In 1906, he flew the Demoiselle over Paris
Louis Blériot was another brilliant French aviation pioneer with so many firsts in his repertoire.
Louis Blériot was another brilliant French aviation pioneer.
He invented the monoplane and he was the first man to cross the English Channel in an airplane.
Unfortunately, his company was also grounded by the Wrights' patent.
Incredibly, the Wrights' patent was also enforced in France:
The preliminary injunctions issued by Judges Hazel and Hand gave the Wright brothers an effective monopoly in the flying-machine business in America for the first six months of 1910. Even when the restraints were removed in June of that year, the Wright patent suits continued to threaten American pilots and aircraft builders. Having forced the Herring-Curtiss Company out of business and placed Glenn Curtiss and other competing aviators in legal jeopardy, the Wrights, through their foreign licensees, launched a direct attack on their European competitors.
Late in 1910, the Compagnie Générale de Navigation Aérienne brought suit against six rival aircraft manufacturers (Blériot, Farman, Esnault-Pelterie, Clément-Bayard, Antoinette, and Santos-Dumont) for infringement on the Wrights' French patents. The case was tried before the Third Civil Tribunal, composed of three judges and a substitute, a state's attorney boasting special technical qualifications. (Crouch, The Bishop's Boys: A Life of Wilbur and Orville Wright, pp. 415-416).
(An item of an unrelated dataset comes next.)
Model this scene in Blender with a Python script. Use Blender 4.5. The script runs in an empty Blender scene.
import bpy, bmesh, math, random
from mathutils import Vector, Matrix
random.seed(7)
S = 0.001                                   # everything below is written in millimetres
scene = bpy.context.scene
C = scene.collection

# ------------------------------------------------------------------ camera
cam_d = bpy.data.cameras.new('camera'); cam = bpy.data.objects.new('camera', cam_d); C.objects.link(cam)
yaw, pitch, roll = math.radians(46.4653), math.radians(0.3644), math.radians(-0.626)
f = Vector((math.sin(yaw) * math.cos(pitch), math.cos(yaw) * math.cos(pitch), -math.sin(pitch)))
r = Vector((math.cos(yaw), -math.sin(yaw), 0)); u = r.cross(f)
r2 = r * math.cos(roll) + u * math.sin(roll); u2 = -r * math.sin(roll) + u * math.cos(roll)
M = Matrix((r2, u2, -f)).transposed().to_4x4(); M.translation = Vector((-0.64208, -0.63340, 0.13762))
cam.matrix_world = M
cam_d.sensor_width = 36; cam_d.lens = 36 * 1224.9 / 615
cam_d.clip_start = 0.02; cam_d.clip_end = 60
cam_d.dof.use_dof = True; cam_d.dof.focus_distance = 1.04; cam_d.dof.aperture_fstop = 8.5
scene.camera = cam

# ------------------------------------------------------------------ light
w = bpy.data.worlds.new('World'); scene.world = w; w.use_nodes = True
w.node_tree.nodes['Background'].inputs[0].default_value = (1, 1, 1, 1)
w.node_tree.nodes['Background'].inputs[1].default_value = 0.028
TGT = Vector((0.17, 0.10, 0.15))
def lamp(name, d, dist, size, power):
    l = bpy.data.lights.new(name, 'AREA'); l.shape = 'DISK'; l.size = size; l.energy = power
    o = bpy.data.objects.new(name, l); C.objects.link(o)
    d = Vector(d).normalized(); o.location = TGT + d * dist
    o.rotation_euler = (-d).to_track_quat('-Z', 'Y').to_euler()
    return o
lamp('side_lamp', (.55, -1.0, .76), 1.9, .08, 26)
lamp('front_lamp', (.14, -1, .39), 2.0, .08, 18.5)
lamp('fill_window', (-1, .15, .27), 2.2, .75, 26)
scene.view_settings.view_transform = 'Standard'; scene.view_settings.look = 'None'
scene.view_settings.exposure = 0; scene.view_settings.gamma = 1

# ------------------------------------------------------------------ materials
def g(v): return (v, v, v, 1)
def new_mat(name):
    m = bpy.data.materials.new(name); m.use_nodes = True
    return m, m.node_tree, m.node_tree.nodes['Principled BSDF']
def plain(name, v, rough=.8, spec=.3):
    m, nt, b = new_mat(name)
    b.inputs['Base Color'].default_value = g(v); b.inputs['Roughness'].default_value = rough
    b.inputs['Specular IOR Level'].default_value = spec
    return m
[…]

At the very time that the French Republic was facing her greatest peril, aviation development was stalled in the French courts.
Queen Victoria's grandson would never have invaded France in 1914 if that country had an air force capable of bombing Berlin.
The cowardly Kaiser would have hesitated before starting the war if he knew that his palace in Berlin would be bombed.
According to experts on the pioneer days of aviation, the Wright brothers' lawsuits in the United States and France delayed the development of aviation by at least 5 years in the crucial years before World War I. It was only the defeat of the British-Prussian axis that allowed the aviation industry to soar once more in France and the United States.